Please get a cup of coffee or tea and slowly read this article from Dr. Dan Scott. Dan is a great thinker on culture and Christianity, and his recent article to the Wilberforce Society was so insightful I want to share it with you. Dan is an impactful mentor and dear friend to me.
From Dr. Dan Scott
November 22, 2022
Dear Wilberforce friends,
In 1970, Alvin Toffler wrote a bestseller, Future Shock. The book’s premise was an allegory about the challenge of dealing with rapid change. Toffler begins the book talking about culture shock, the psychologically dislocating process through which human beings adapt to a change of culture.
When one moves to another country, the first weeks are usually exciting. We feel like we are on an adventure. We are more than tourists, but not yet residents. We learn many new phrases in a new language. We eat new foods. We may even wear different clothing. For many of us, that is extremely exciting.
After a couple of months, the adventure sours. We want to eat things from home we never even liked before. We realize that even if we are speaking the new language, we are engaging in glorified baby talk. We begin to meet people who do not want us in their country. If we cannot go home, we plunge into deep despair.
If we persevere a year or two, we experience something else: we begin to feel at home. We have begun to adapt. Our language skills improve. We make new friends. We become a bicultural person.
Now, were we to return home, we would find ourselves altered. The people of our home country will now notice some odd traits we have picked up. We may pronounce some words of our native language a bit differently. Some of them will not like the changes we have made. We will begin to feel “neither here nor there; neither this nor that.”

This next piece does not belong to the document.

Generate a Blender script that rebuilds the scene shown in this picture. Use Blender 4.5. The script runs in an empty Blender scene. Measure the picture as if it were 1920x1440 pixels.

Toffler’s brilliant insight in 1970 was that soon, people who did not travel away from their native town would begin to move through a process very similar to culture shock. Only in this case, it would be one’s native culture that would change. Of course, cultures always change. The difference would be that change that once occurred over a century would happen in a decade. Then, the pace would pick up to radical change every five years. Then two years.
People would experience “future shock,” the inability to adapt to one radical change before facing a new wave of change. Adaptation would become continuously incomplete.
I think this book was one of the most prophetic pieces of all time. It accurately described a previously unheard-of societal condition to which nearly all of us can relate.
At nearly every level – social, political, technological, and religious – future shock leaves many of us dazed, confused, and irritated.
The answer is to ground ourselves in timeless things. That doesn’t mean we will not experience future shock. It just means that underneath all the change we will feel the solid foundation on which we stand. Of course, nothing in the universe is timeless. To find timeless things, one must transcend the visible, temporal plane. One must enter the company of God the judge of all and “the spirits of just people now made perfect.”
Spiritual practice is the habit of routinely, habitually, turning our awareness to our eternal place and state. Strangely enough, healthy spiritual practice does not make us irrelevant or weird. We still pay our bills and enjoy ballgames. We participate in the temporal world because that is where we are living now. However, we are aware that neither here nor now is the full picture. History is headed somewhere good – the Kingdom of God. The flow of life is guided by the wise and good Creator of all things. The tide of time moves us Godward.
This past week, many of us lost another person known and loved by our community. Little by little, the community as we knew it shifts. We want at least our own little world to remain stable and unaltered. However, we look around and realize that so many have already moved into eternity. Piece by piece, our familiar world, like a great kaleidoscope keeps moving and we fear that soon we may not be able to discern the features of the familiar even there.
It can be quite upsetting. We are tempted to become despondent, angry, even embittered.
Then we look ahead: Advent is coming. We will enter the joys of that past generation which in their own bleak midwinter had, like many of us, lost all hope. Then, a star and a baby revealed the glory of God that was about to break into the darkness.
I founded Wilberforce to address some of the spiritual needs that I felt around me. Then, the world changed. And changed again. I have continually asked the Lord what to do. But all I get is the words of an old song: “Build your hopes on things eternal. Hold to God’s unchanging hand.”
As we met to thank God for Daniel Bell’s life (the member of the community to which I referred above), we told stories about the past. We touched one another and remembered good times. Finally, we gathered around that Table where past, present, and future all converge into timeless space. At the thin veil between here and there, now and then, we met God, holy angels, and the saints – including people we once knew that were not yet ‘saintly.’
Then, we walked back into a time and space that had, once again, changed.
Alvin Toffler had no answer for future shock. He anticipated endless social unrest and irresolvable psychological dislocation. All of that has unfolded as he predicted for everyone who belongs only to their own time and space.
For those of us who, amphibian-like, have become spiritually bicultural, future shock is only part of the picture. The other part preserves, heals, and completes everything we have ever known that has been true, good, and beautiful.
So, lift up your hearts! Every morning and every evening. When the journey gets long and weary, look at the star that never fails to lead us home.